The Colorado Space Grant Consortium (COSGC), funded by NASA, sponsors the DemoSat teams at colleges around Colorado, and it is with COSGC support that ACC students were able to build the payload for the EOSS hydrogen balloon.

ACC belongs to EOSS, a non-profit organization staffed by volunteers who assist students with their payloads and facilitate the launch of the high-altitude balloons.

The ACC DemoSat team, as part of the (COSGC), created a payload to be carried on the (EOSS) high altitude hydrogen balloon that also carried payloads from 8 area schools.  Ascending for 82 minutes, it reached an altitude of 81,000 feet before it burst, falling to the ground in a cornfield 8 miles east of Eaton.

As the air pressure outside the balloon decreased, the inside pressure increased causing the hydrogen to expand and with no outlet for the gas; the balloon burst. The payload fell to the ground, and the recovery efforts began with first determining the landing site, followed by identifying and notifying  the cornfield’s owner to gain permission for retrieval of the payload.

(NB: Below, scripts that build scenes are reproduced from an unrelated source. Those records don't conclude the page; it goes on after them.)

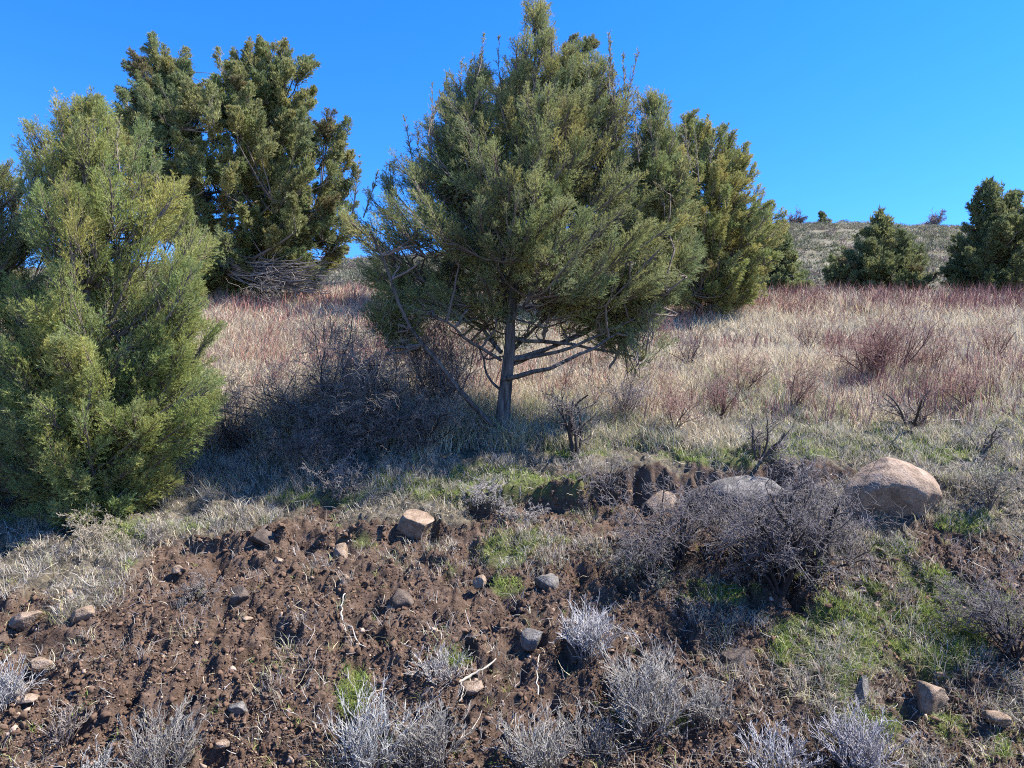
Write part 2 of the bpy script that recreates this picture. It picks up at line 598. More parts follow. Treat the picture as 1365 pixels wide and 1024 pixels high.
# the big boulder and its neighbours
rock('boulder', 'large rounded tan boulder half sunk in the slope on the right', 'boulder', 1190, 652, 134, 92, M_BOULDER, 12, 7, .07, .12, sub=5, dep=(.6, .9), sink=.36)
rock('rock', 'broad grey rock slab behind the big bare shrub', 'rock', 1010, 664, 125, 56, M_GREY, 23, 8, .08, .05, dep=(.5, .85))
rock('rock', 'flat tan rock poking out under the dark lip of the bank', 'rock', 880, 668, 48, 28, M_TAN, 31, 9, .1, -.1, dep=(.45, .8))
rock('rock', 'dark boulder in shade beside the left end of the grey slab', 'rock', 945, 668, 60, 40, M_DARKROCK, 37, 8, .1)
ROCKS = [
    ('pale angular block lying on the soil left of the centre', 557, 699, 50, 38, 'T', .35, 41),
    ('brown clod of rock jutting from the turf edge left of the angular block', 355, 712, 46, 24, 'D', .25, 143),
    ('rounded tan stone at the left edge of the bare soil', 30, 826, 40, 26, 'T', .1, 44),
    ('tan stone beside the rounded one at the left, with a long shadow', 106, 824, 30, 30, 'T', .3, 45),
    ('small upright tan stone between two larger ones at the left', 77, 816, 18, 20, 'T', 0, 46),
    ('small tan stone above the three tan stones at the left', 92, 795, 16, 14, 'T', 0, 47),
    ('flat light tan stone lying below the row of tan stones', 54, 884, 28, 13, 'T', 0, 48),
    ('flat light stone near the left edge above the grey sagebrush', 35, 935, 30, 15, 'T', .1, 49),
    ('brown stone beside the dark root clump on the soil', 312, 795, 36, 28, 'D', .2, 50),
    ('small light stone above the dark root clump', 236, 762, 14, 14, 'T', .1, 51),
    ('light brown stone right of the dark root clump', 372, 748, 26, 10, 'T', .05, 52),
    ('pinkish stone on the soil edge below the dead bush left of centre', 456, 737, 24, 22, 'T', .4, 53),
    ('upright tan stone by the pale vertical stick', 458, 778, 14, 22, 'T', .1, 54),
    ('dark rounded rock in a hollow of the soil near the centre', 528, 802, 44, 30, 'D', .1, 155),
    ('small square brown stone in the soil at the centre', 639, 776, 18, 18, 'T', .2, 56),
    ('wedge shaped grey brown stone right of the green tuft at the centre', 730, 777, 40, 22, 'G', .35, 57),
    ('pale lichen covered stone standing alone in the dark soil', 711, 851, 32, 28, 'G', .2, 58),
    ('tan stone lying under the fallen pale stick', 632, 918, 36, 18, 'T', .25, 59),
    ('brown stone left of the fallen pale stick', 568, 925, 20, 20, 'T', .2, 60),
    ('grey flat stone in the soil above the grey sagebrush at the lower left', 318, 945, 26, 16, 'G', .1, 61),
    ('small pinkish stone in the soil right of the lower left sagebrush', 296, 993, 18, 13, 'T', .2, 62),
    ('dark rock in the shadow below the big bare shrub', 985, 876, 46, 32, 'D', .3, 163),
    ('pale narrow upright stone in the grass at the lower right', 1152, 927, 26, 42, 'G', .12, 64),
    ('wide brown rock with a broken top in the grass at the lower right', 1240, 932, 56, 36, 'T', -.1, 65),
    ('brown rock sunk in grass near the lower right corner', 1338, 966, 44, 22, 'T', .35, 66),
    ('small white stone above its twin beside the green grass', 1145, 776, 16, 10, 'T', .2, 67),
    ('small white stone below its twin beside the green grass', 1149, 788, 20, 10, 'T', .1, 68),
    ('leaning pale stone on the bare strip in the green grass', 1170, 808, 12, 16, 'T', .5, 69),
    ('long pale stone low on the bare strip in the green grass', 1190, 818, 12, 20, 'T', .5, 70),
    ('small brown stone on the soil under the crest near the undercut', 795, 702, 24, 14, 'D', .2, 71),
    ('brown stone on the right of the grey sagebrush tops', 915, 920, 16, 18, 'T', .3, 72),
    ('small tan stone above the centre sagebrush tops', 520, 812, 14, 10, 'T', .2, 73),
    ('orange brown rock left of the twin sagebrush clumps', 522, 978, 18, 20, 'T', .2, 74),
    ('dark stone showing in grass far across the meadow on the left', 396, 432, 18, 14, 'D', .3, 75),
    ('dark pointed stone in the meadow grass on the right', 1086, 421, 20, 12, 'D', -.3, 76),
    ('low brown rock at the top of the grassy strip right of the boulder', 1255, 900, 18, 10, 'T', .1, 77),
]
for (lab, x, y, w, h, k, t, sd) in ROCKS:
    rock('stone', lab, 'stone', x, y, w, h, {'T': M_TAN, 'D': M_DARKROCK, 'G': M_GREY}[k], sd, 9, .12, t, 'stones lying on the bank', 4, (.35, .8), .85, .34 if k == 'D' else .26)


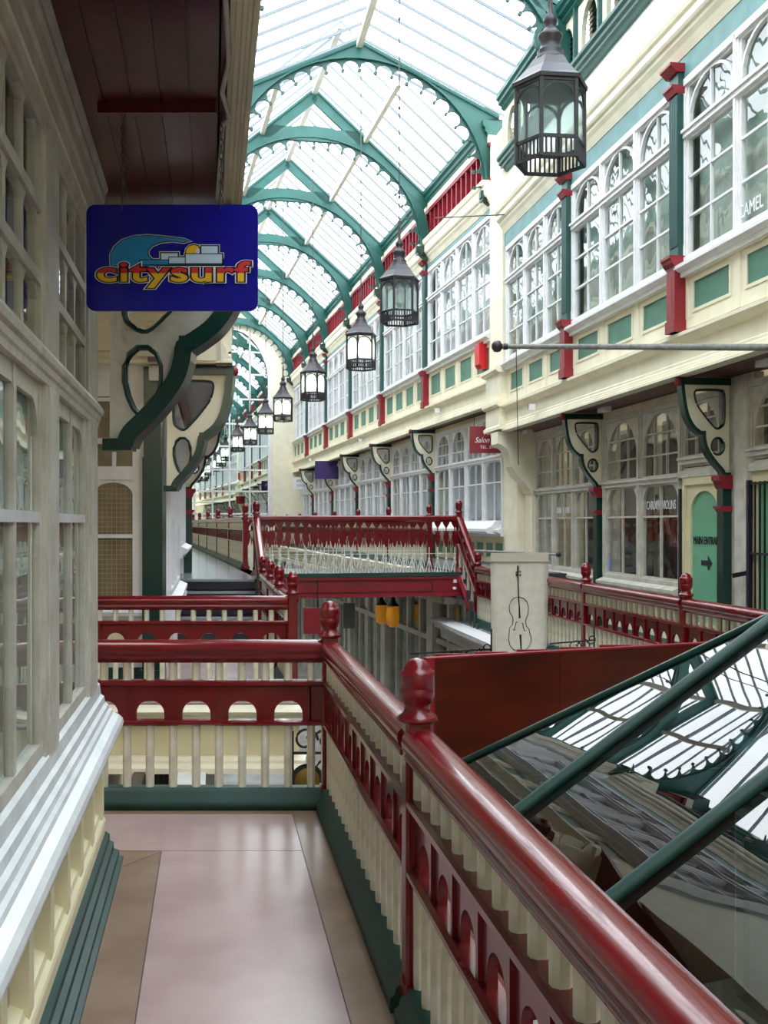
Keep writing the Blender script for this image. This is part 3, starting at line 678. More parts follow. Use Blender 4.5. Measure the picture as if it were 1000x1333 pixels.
def truss(k, th, v, kind, label):
    """local x across the arcade (to the right), y along it"""
    X = k - math.sin(th)*v; Yw = math.cos(th)*v
    t = root('roof_truss', label, 'truss', (X,Yw,0), th)
    if kind == 'near':
        zr, sl, rx, rz, zc, half = 10.80, .47, 2.48, 2.4, 8.1, 2.74
        if v < 20: zc, rz = 8.5, 2.0
        N = 28; m = MB()
        top = lambda x: zr - sl*abs(x)
        pierced = v < 20
        for i in range(N):
            a, b = PI*i/N, PI*(i+1)/N
            p, q = ell(rx,rz,zc,a), ell(rx,rz,zc,b)
            if pierced and max(abs(p[0]),abs(q[0])) > 1.7:
                p2, q2 = ell(rx+.12,rz+.12,zc,a), ell(rx+.12,rz+.12,zc,b); m.prism([p,p2,q2,q], -.05, .05); continue
            m.prism([p, (p[0]*half/rx if abs(p[0])>rx*.93 else p[0], max(top(p[0]*1.0), p[1])), (q[0]*half/rx if abs(q[0])>rx*.93 else q[0], max(top(q[0]),q[1])), q][::1], -.05, .05)
        m.box(rx, half, -.05, .05, zc-.02, top(half)); m.box(-half, -rx, -.05, .05, zc-.02, top(half))
        if pierced:
            for s in (1,-1):
                cx, cz = s*2.34, 9.12; C1 = lambda r_: [(cx+r_*math.cos(2*PI*i/20), cz+r_*math.sin(2*PI*i/20)) for i in range(20)]
                m.ring(C1(.24), C1(.16), -.05, .05); m.prism([(s*1.6,10.0),(s*2.7,9.5),(s*2.7,9.32),(s*1.6,9.85)], -.05, .05)
        m.obj('spandrel_web', teal, t)
        m = MB()
        for s in (1,-1): m.bar((0,0,zr+.02),(s*half,0,zr+.02-sl*half), .14, .07); m.bar((s*(half),0,zc-.1),(s*half,0,top(half)), .14, .06)
        pts = [ell(rx+.01,rz+.01,zc,PI*i/N) for i in range(N+1)]
        for p,q in zip(pts,pts[1:]): m.bar((p[0],0,p[1]),(q[0],0,q[1]), .16, .035)
        m.obj('flange', teal, t)
        cresting(rx, rz, zc, 22, .03, PI-.03).obj('scalloped_cresting', tealdark, t)
    else:
        zr, sl, rx, rz, zc, half = 11.57, .86, 2.52, 2.36, 8.15, 2.70
        m = MB()
        for s in (1,-1):
            m.bar((0,0,zr-.10),(s*half,0,zr-.10-sl*half), .10, .26); m.bar((0,0,zr+.04),(s*half,0,zr+.04-sl*half), .16, .05)
        m.obj('rafter', teal, t)
        m = MB(); m.box(-1.15,1.15,-.05,.05,10.42,10.72); m.obj('collar', teal, t)
        m = MB(); N = 28
        for i in range(N):
            a, b = PI*i/N, PI*(i+1)/N; w0 = .22; p, q = ell(rx,rz,zc,a), ell(rx,rz,zc,b); p2, q2 = ell(rx+w0,rz+w0+.04,zc,a), ell(rx+w0,rz+w0+.04,zc,b)
            p2 = (max(-half-.06,min(half+.06,p2[0])), p2[1]); q2 = (max(-half-.06,min(half+.06,q2[0])), q2[1])
            m.prism([p,p2,q2,q], -.045, .045)
        pts = [ell(rx+.01,rz+.01,zc,PI*i/N) for i in range(N+1)]
        for p,q in zip(pts,pts[1:]): m.bar((p[0],0,p[1]),(q[0],0,q[1]), .16, .035)
        m.obj('arch_rib', teal, t)
        cresting(rx, rz, zc, 22, .03, PI-.03).obj('scalloped_cresting', tealdark, t)
    for s in (1,-1):
        m = MB(); x = s*(rx+.04); m.box(x-.16,x+.16,-.08,.08,zc-.14,zc); m.prism([(x-.13,zc-.14),(x+.13,zc-.14),(x+.1*s+.02,zc-.34),(x+.1*s-.05,zc-.3),(x-.08,zc-.2)], -.06, .06)
        for q in range(4): m.box(x-.14+.07*q, x-.10+.07*q, -.1, .1, zc-.2, zc-.14)
        m.obj('foot_corbel', green, t)
    return t
truss(KRN, TN, 20.75, 'near', 'teal gable truss with solid spandrels and scalloped arch, at the corner pier')
for i, v in enumerate((16.4, 12.1, 7.8, 3.5, -.8)):
    truss(KRN, TN, v, 'near', 'teal scalloped roof truss over the nearer arcade, %s this side of corner pier' % ORD[i])
for i, v in enumerate((25.3, 29.98, 34.66, 39.34, 44.02, 48.6)):
    truss(KRF, TF, v, 'far', 'teal arched roof truss with collar and pierced spandrels, %s beyond the corner pier' % ORD[i])
# ------------------------------------------------------------ walkway-level shopfronts, right side
KWN, KWF = 6.1, 7.15
def shopfront(side, k, th, va, vb_, zf, top, n, door=None, mframe=greywhite, curt=False):
    w_ = facade_root(side, k, th, 'wall_right' if side > 0 else 'wall_left'); x0, x1 = span(side, va, vb_)
    m = MB(); m.box(x0, x1, -.1, 0, zf, zf+.66); m.box(x0, x1, -.1, .0, top-.12, top+.02); m.box(x0,x1,-.02,.05,top-.1,top+.0)
    q = (x1-x0)/(n*2)
    for i in range(n*2+1): m.box(x0+q*i-.05, x0+q*i+.05, 0, .03, zf+.12, zf+.6)
    m.box(x0, x1, 0, .03, zf+.12, zf+.2); m.box(x0, x1, 0, .03, zf+.56, zf+.66)
    m.obj('stall_riser', yellowcream if curt else cream, w_)
    m = MB(); m.ext(x0, x1, [(0,zf),(.12,zf),(.12,zf+.06),(.08,zf+.08),(.06,zf+.12),(0,zf+.12)]); m.obj('skirting', basegreen, w_)
    if curt:
        m = MB()
        for i in range(n*2): m.box(x0+q*i+.1, x0+q*(i+1)-.1, 0, .01, zf+.24, zf+.52)
        m.obj('green_panels', pangreen, w_)
    window(side, k, th, va, vb_, zf+.80, zf+2.24, top-.1, n, rows=[zf+1.75], cols=2, uprows=3, upcols=3, gothic=False, mframe=mframe, lower_arch=True,
           back='curtain' if curt else 'interior', backm=bluecurtain if curt else None, backd=.2 if curt else .9, post=.16)
    return w_
shopfront(1, KWN, TN, 17.15, 20.35, 0, 3.36, 3)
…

EOSS monitors the weather and weather patterns before the launch, but they are never able to determine exactly where the payload will land to gain advance approval for access to the landing site.

During the Spring semester, the team worked on the payload guided by moderators, Astronomy faculty member Jennifer Jones, and Physics faculty member Henry Weigel. The moderators were available to advise and offer assistance when necessary, but the students designed and built the payload.

Launching of the balloon with their payload attached, was the culmination of endless hours of work by this year’s DemoSat team. They labored to design a payload that would test for the presence and amount of certain gases at different altitudes to measure the concentration of oxygen, hydrogen, and other noble gases in the atmosphere. The data should reveal the state of the ozone layer over Colorado.

Perkins said, “NASA has data, but the team will compare their data to NASA’s to see if there have been any significant changes in the ozone layer over Colorado.”

Perkins explained that the team used a spectrometer that records the colors of the rainbow and where black bands appear in the spectrum it confirms oversaturation of certain key particles. This information allows the team to measure the concentration of target particles to determine if those concentrations have changed.

The data is not yet back from EOSS and so, the results are not available at this time.

The balloons typically reach between 95,000 feet and 100,000 ft., which is above 99% of the Earth’s atmospheric mass. This altitude is not readily accessible for ground-based aircraft and only available to rockets for a short amount of time. Thus, gas balloons are the most efficient vessels to use for exploration at these heights, often called the edge of space.